◆ TASK DIRECTIONS:
Start at the line containing "Write the bpy" and stop at the line containing "COL = S.collection"; copy those lines exactly, both ends included, and no others.

◆ DATA FOR THIS EXERCISE:
++++++
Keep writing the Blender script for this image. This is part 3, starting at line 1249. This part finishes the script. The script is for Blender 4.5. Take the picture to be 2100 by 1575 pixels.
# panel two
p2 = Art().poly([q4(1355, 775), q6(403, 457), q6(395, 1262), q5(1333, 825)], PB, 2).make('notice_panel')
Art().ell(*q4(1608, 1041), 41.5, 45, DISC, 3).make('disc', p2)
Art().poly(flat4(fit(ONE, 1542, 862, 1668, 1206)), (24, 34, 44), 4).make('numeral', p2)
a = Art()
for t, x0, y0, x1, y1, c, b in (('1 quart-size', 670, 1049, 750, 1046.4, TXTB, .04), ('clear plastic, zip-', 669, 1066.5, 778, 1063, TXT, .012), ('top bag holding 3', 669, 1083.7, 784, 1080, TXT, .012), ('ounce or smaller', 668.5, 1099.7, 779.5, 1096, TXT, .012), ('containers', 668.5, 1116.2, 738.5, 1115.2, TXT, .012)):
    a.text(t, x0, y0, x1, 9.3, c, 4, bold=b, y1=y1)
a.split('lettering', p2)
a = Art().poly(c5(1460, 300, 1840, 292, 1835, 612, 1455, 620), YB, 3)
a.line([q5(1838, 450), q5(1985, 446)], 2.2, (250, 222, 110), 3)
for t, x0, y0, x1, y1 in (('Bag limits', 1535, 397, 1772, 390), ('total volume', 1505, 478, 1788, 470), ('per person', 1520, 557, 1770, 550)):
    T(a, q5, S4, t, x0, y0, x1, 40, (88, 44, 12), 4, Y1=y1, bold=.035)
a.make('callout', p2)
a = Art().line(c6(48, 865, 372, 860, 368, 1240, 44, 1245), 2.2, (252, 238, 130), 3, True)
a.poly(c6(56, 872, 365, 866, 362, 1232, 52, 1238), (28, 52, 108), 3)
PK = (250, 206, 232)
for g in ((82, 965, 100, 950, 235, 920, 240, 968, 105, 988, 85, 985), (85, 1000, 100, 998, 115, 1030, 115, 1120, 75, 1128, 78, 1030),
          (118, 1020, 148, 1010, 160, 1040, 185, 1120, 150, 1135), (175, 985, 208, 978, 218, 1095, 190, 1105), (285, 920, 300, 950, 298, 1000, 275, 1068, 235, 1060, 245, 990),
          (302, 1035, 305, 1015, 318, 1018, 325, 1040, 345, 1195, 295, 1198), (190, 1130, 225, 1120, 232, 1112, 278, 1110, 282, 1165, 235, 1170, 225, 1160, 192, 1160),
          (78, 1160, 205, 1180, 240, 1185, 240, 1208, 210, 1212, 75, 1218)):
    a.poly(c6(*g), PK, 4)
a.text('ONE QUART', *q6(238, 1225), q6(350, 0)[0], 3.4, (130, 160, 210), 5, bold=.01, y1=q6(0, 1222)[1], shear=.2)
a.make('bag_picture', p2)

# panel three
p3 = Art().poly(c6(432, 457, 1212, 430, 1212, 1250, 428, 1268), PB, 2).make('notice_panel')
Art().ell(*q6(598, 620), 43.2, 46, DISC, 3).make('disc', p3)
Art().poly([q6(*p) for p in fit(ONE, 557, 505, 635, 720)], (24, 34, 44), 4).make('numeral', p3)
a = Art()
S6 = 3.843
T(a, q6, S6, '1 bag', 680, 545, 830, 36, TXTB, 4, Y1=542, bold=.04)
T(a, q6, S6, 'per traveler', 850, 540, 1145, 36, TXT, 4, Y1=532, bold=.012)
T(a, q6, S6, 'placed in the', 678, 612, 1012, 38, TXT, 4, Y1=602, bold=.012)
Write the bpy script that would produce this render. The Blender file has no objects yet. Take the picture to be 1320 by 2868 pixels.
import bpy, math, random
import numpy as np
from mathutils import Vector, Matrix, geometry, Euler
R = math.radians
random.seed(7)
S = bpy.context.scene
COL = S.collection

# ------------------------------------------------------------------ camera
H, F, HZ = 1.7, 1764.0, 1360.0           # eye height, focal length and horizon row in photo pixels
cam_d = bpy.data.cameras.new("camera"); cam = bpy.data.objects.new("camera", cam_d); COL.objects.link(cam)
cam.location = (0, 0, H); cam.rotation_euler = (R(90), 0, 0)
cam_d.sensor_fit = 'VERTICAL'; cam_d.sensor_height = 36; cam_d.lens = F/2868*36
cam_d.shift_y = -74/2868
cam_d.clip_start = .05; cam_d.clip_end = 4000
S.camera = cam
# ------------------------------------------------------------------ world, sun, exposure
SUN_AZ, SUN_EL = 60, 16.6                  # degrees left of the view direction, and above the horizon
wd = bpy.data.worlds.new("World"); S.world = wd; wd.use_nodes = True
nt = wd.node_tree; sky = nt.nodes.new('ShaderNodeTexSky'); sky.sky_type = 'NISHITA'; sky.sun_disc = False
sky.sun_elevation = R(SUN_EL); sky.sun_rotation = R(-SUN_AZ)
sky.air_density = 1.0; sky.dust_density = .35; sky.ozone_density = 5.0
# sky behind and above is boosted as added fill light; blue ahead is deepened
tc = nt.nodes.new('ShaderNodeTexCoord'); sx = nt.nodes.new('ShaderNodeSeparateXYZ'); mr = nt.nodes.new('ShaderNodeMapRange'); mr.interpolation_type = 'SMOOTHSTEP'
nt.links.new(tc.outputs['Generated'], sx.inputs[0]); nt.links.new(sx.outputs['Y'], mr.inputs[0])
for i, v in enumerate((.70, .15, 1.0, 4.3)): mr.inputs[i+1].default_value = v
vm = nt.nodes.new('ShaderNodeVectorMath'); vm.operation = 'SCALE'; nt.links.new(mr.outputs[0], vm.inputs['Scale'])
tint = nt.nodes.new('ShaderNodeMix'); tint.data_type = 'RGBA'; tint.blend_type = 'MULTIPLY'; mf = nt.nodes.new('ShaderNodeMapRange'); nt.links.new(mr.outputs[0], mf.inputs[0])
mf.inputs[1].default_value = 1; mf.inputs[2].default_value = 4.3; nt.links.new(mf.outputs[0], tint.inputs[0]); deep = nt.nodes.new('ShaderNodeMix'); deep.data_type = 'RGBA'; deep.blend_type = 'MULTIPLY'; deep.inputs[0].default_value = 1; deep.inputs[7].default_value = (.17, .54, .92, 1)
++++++
◆ FINISHED ANSWER:
Write the bpy script that would produce this render. The Blender file has no objects yet. Take the picture to be 1320 by 2868 pixels.
import bpy, math, random
import numpy as np
from mathutils import Vector, Matrix, geometry, Euler
R = math.radians
random.seed(7)
S = bpy.context.scene
COL = S.collection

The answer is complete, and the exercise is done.